U.S. President Donald Trump said that Washington will run Venezuela until a new leader is elected, and that as part of the incursion, major U.S. oil companies will be allowed to oversee much of its oil production.
Venezuela has the largest proven oil reserves in the world. But output in the country has faltered due to aging infrastructure, while crippling U.S. sanctions limited its exports.
Analysts said that U.S. control of Venezuela’s oil was likely to increase global supplies, which could in turn weigh further on crude prices, although such a scenario was likely to take time.
“If the sudden events in Venezuela could be distilled into one market conclusion, it would be future oil supply […] especially as oil and gasoline prices may drop sharply,” Ben Emons, chief investment officer and founder at Fed Watch Advisors said in a note.
Emons noted that U.S. gasoline prices were likely to fall with more Venezuelan production, a scenario that could provide Trump with a boost in popularity going into midterm elections later in 2026.
But Emons also noted that such a scenario will “take a while,” given the time taken to upgrade and build out more oil facilities in Venezuela.
In a note, Warren Patterson, Head of Commodities Strategy at ING said that statements from Venezuelan Vice President Delcy Rodriguez calling for the country and the U.S. to work together suggest that a “smooth transition” may be ahead despite the recent upheaval.
This would increase the likelihood that the U.S. will lift its blockade of sanctioned oil tankers entering and leaving Venezuela, putting possible short-term downside pressure on oil prices, Patterson argued.
However, a “messier transition” could place roughly 900,000 barrels per day of oil supply from Venezuela at risk, Patterson said. Some upside risk could be in play then, although this is likely to be limited in an already “well-supplied” market, Patterson added, forecasting that Brent prices will average $57 per barrel this year.
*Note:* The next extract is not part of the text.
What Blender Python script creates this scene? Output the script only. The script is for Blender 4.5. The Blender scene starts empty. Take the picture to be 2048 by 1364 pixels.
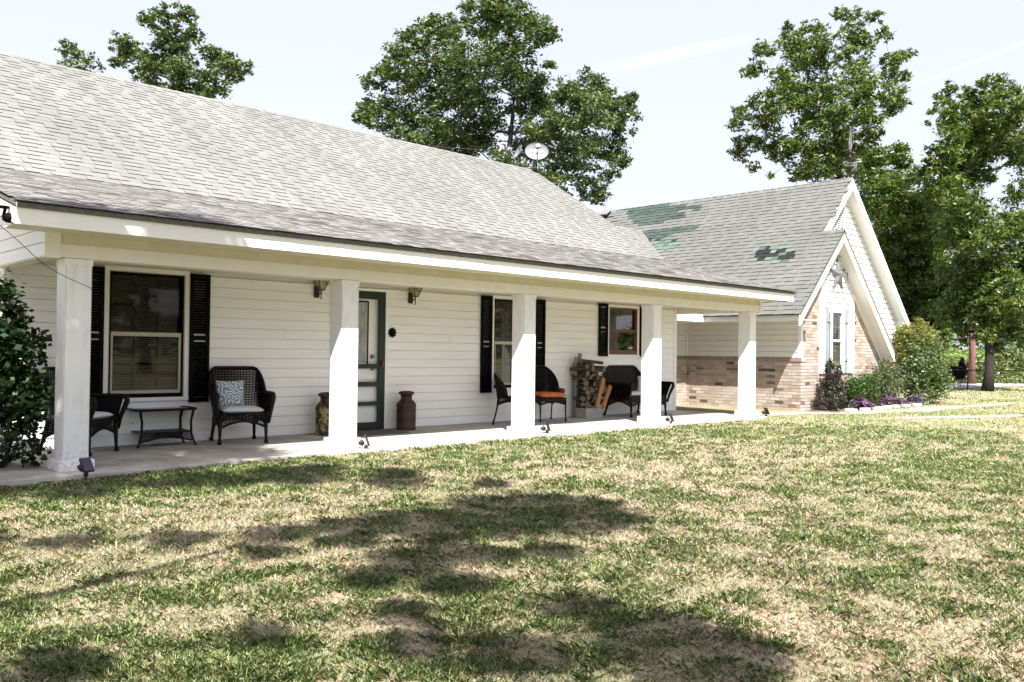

OPEC+ leaves production unchanged amid increased tensions
Meanwhile, markets were also digesting a weekend decision by the Organization of the Petroleum Exporting Countries and its allies, known as OPEC+, to leave production unchanged.
The group reached the decision after a quick meeting that did not address heightened tensions between some of the cartel’s members, reports said.
Tensions between Saudi Arabia and the UAE surged in late-December amid an escalation in a long-running conflict in Yemen. OPEC+ raised production steadily through 2025, adding to market concerns over a supply glut and downward pressure on oil prices.